2012-03-09 / School

Garden City Middle School Students Celebrate Carnevale

By Mariangela Sorace
Middle School World Languages Teacher


Mrs. Sorace's seventh-grade Italian class posed with their Carnevale masks. Mrs. Sorace's seventh-grade Italian class posed with their Carnevale masks. On February 17th, students in Mrs. Caruthers' and Mrs. Sorace's seventh-grade Italian classes created original masks in celebration of Carnevale. "Carnevale" comes from the term "carne levare," (remove meat). It is observed before Lent and ends on martedì grasso (Shrove Tuesday), the day before Ash Wednesday, when eating meat is restricted as a penance while preparing for Easter.
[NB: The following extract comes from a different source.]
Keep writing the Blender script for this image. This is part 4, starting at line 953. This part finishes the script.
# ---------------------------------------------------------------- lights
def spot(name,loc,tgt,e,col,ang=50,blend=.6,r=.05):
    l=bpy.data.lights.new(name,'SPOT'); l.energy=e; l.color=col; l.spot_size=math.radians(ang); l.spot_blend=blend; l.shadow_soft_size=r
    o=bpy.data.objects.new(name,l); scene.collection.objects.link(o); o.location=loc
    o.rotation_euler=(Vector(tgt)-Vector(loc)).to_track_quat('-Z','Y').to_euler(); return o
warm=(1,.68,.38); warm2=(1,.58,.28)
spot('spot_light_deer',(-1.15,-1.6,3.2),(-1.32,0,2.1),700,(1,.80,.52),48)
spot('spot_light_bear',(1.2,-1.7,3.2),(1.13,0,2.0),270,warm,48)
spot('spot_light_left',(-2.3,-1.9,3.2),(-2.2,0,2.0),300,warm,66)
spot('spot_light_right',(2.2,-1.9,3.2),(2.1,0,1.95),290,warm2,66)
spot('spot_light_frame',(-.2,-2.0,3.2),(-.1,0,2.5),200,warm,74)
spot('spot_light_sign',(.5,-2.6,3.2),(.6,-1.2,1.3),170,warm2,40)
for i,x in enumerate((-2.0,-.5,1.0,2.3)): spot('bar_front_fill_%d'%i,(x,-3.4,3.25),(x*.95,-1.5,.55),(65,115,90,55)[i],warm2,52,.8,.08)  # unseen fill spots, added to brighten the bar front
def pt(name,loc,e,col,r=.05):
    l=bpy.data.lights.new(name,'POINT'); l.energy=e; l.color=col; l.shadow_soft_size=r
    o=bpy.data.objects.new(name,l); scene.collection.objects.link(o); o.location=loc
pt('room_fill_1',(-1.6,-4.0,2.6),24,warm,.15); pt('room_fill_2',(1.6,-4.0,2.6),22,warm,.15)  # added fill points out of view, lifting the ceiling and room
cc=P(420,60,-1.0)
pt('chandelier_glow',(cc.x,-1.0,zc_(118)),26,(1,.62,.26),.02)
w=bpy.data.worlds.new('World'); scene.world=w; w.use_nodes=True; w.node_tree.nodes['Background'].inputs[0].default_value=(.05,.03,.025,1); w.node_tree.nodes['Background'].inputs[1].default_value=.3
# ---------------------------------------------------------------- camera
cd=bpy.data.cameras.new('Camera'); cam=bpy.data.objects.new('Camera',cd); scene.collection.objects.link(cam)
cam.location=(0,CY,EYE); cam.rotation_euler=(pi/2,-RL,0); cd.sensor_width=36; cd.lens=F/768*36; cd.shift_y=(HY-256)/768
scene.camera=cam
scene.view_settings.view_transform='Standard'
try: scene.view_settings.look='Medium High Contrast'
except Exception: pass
For centuries, there have been parades, dances, and masquerade balls in Italy to mark the occasion. Children throw "coriandoli" (confetti) on each other and spray silly string. Adults attend lavish costume balls and parade around the Italian town squares in elaborate costumes and masks. Cities such as Viareggio have a series of parades with spectacular floats. Venice is probably the most famous and exciting place to be at this time of year, as you will see many people wandering the city wearing the most beautiful and original masks. Masks," maschere," are an important part of the Carnevale festival. The origin of many of the masks people wear can be traced back directly to the masks worn by actors during the 16th century form of improvisational theatre known as the "Commedia dell'Arte." Many dress up as the comedic characters "Harlequin" ("Arlecchino"), "Punch" ("Pulcinella"), "Colombina" (a maid-servant), and many more.


Another of Mrs. Sorace's seventh-grade Italian classes posed with their masks. Another of Mrs. Sorace's seventh-grade Italian classes posed with their masks. The masks are sold year round and can be found in many shops in Venice, ranging from low-priced masks to elaborate and expensive ones.

In every city in Italy, mischief and pranks are part of the festivities, which is the reason behind the phrase, "A Carnevale ogni scherzo vale" (At Carnevale anything goes)!

The students enjoyed wearing their masks in class and celebrated by having traditional Italian desserts.



Mrs. Caruthers' seventh-grade Italian class enjoyed sharing their masks in a photo op. Mrs. Caruthers' seventh-grade Italian class enjoyed sharing their masks in a photo op.